- [WHAT TO WORK ON]: Output the material word for word. Leave each picture out.

+--

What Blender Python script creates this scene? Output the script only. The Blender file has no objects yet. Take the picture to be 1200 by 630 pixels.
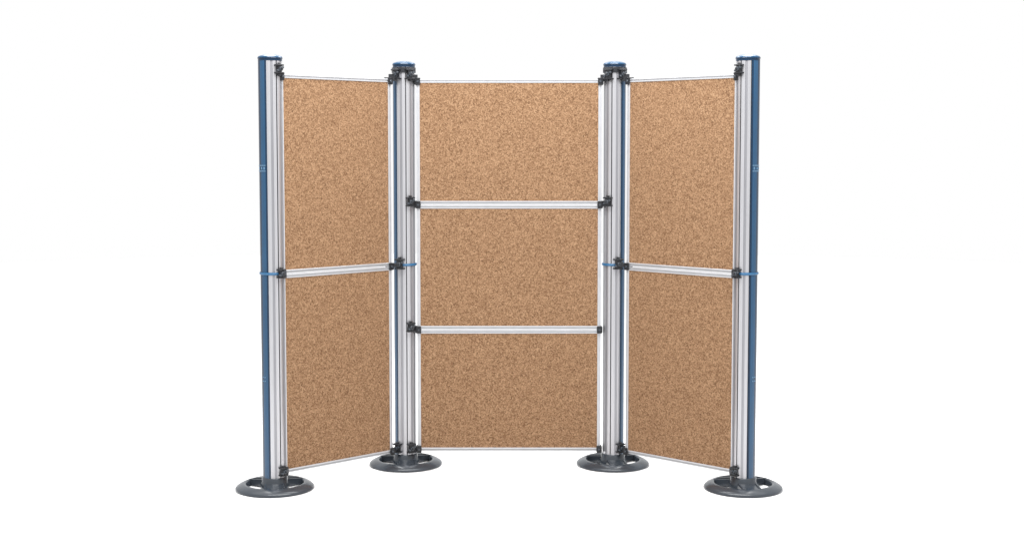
import bpy, bmesh, math, random
from mathutils import Vector, Matrix
random.seed(3)
S=bpy.context.scene
col=S.collection
S.view_settings.view_transform='Standard'; S.view_settings.look='None'
S.view_settings.exposure=0
# ---------------- materials
def mat(name,base,rough=0.5,metal=0.0,var=0.0,vscale=20,bump=0.0,stretch=None,spec=0.5):
    m=bpy.data.materials.new(name); m.use_nodes=True
    nt=m.node_tree; b=nt.nodes['Principled BSDF']
    b.inputs['Base Color'].default_value=(*base,1); b.inputs['Roughness'].default_value=rough
    b.inputs['Metallic'].default_value=metal
    b.inputs['Specular IOR Level'].default_value=spec
    tc=nt.nodes.new('ShaderNodeTexCoord'); mp=nt.nodes.new('ShaderNodeMapping')
    if stretch: mp.inputs['Scale'].default_value=stretch
    n=nt.nodes.new('ShaderNodeTexNoise'); n.inputs['Scale'].default_value=vscale; n.inputs['Detail'].default_value=4
    nt.links.new(tc.outputs['Object'],mp.inputs[0]); nt.links.new(mp.outputs[0],n.inputs['Vector'])
    r=nt.nodes.new('ShaderNodeValToRGB')
    r.color_ramp.elements[0].position=0.3; r.color_ramp.elements[1].position=0.7
    r.color_ramp.elements[0].color=(*[c*(1-var) for c in base],1)
    r.color_ramp.elements[1].color=(*[min(1,c*(1+var)) for c in base],1)
    nt.links.new(n.outputs['Fac'],r.inputs[0]); nt.links.new(r.outputs[0],b.inputs['Base Color'])
    if bump:
        bp=nt.nodes.new('ShaderNodeBump'); bp.inputs['Strength'].default_value=bump; bp.inputs['Distance'].default_value=0.001
        nt.links.new(n.outputs['Fac'],bp.inputs['Height']); nt.links.new(bp.outputs[0],b.inputs['Normal'])
    return m
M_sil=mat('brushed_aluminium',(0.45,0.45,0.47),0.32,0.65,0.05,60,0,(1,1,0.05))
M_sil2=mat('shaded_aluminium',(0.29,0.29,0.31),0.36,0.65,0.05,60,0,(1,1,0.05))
M_slot=mat('dark_slot',(0.13,0.13,0.14),0.5,0.5,0.1,40)
M_frame=mat('frame_aluminium',(0.49,0.495,0.515),0.38,0.4,0.04,30)
M_groove=mat('frame_groove_aluminium',(0.38,0.385,0.40),0.42,0.4,0.04,30)
M_blue=mat('blue_plastic',(0.013,0.060,0.128),0.20,0.0,0.08,8,spec=0.45)
M_navy=mat('navy_cap_cover_shade',(0.004,0.020,0.048),0.22,0.0,0.08,8,spec=0.35)  # the caps' own navy; on the covers, shading painted as colour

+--

- [RESPONSE FOR THIS EXERCISE]:
What Blender Python script creates this scene? Output the script only. The Blender file has no objects yet. Take the picture to be 1200 by 630 pixels.
import bpy, bmesh, math, random
from mathutils import Vector, Matrix
random.seed(3)
S=bpy.context.scene
col=S.collection
S.view_settings.view_transform='Standard'; S.view_settings.look='None'
S.view_settings.exposure=0
# ---------------- materials
def mat(name,base,rough=0.5,metal=0.0,var=0.0,vscale=20,bump=0.0,stretch=None,spec=0.5):
    m=bpy.data.materials.new(name); m.use_nodes=True
    nt=m.node_tree; b=nt.nodes['Principled BSDF']
    b.inputs['Base Color'].default_value=(*base,1); b.inputs['Roughness'].default_value=rough
    b.inputs['Metallic'].default_value=metal
    b.inputs['Specular IOR Level'].default_value=spec
    tc=nt.nodes.new('ShaderNodeTexCoord'); mp=nt.nodes.new('ShaderNodeMapping')
    if stretch: mp.inputs['Scale'].default_value=stretch
    n=nt.nodes.new('ShaderNodeTexNoise'); n.inputs['Scale'].default_value=vscale; n.inputs['Detail'].default_value=4
    nt.links.new(tc.outputs['Object'],mp.inputs[0]); nt.links.new(mp.outputs[0],n.inputs['Vector'])
    r=nt.nodes.new('ShaderNodeValToRGB')
    r.color_ramp.elements[0].position=0.3; r.color_ramp.elements[1].position=0.7
    r.color_ramp.elements[0].color=(*[c*(1-var) for c in base],1)
    r.color_ramp.elements[1].color=(*[min(1,c*(1+var)) for c in base],1)
    nt.links.new(n.outputs['Fac'],r.inputs[0]); nt.links.new(r.outputs[0],b.inputs['Base Color'])
    if bump:
        bp=nt.nodes.new('ShaderNodeBump'); bp.inputs['Strength'].default_value=bump; bp.inputs['Distance'].default_value=0.001
        nt.links.new(n.outputs['Fac'],bp.inputs['Height']); nt.links.new(bp.outputs[0],b.inputs['Normal'])
    return m
M_sil=mat('brushed_aluminium',(0.45,0.45,0.47),0.32,0.65,0.05,60,0,(1,1,0.05))
M_sil2=mat('shaded_aluminium',(0.29,0.29,0.31),0.36,0.65,0.05,60,0,(1,1,0.05))
M_slot=mat('dark_slot',(0.13,0.13,0.14),0.5,0.5,0.1,40)
M_frame=mat('frame_aluminium',(0.49,0.495,0.515),0.38,0.4,0.04,30)
M_groove=mat('frame_groove_aluminium',(0.38,0.385,0.40),0.42,0.4,0.04,30)
M_blue=mat('blue_plastic',(0.013,0.060,0.128),0.20,0.0,0.08,8,spec=0.45)
M_navy=mat('navy_cap_cover_shade',(0.004,0.020,0.048),0.22,0.0,0.08,8,spec=0.35)  # the caps' own navy; on the covers, shading painted as colour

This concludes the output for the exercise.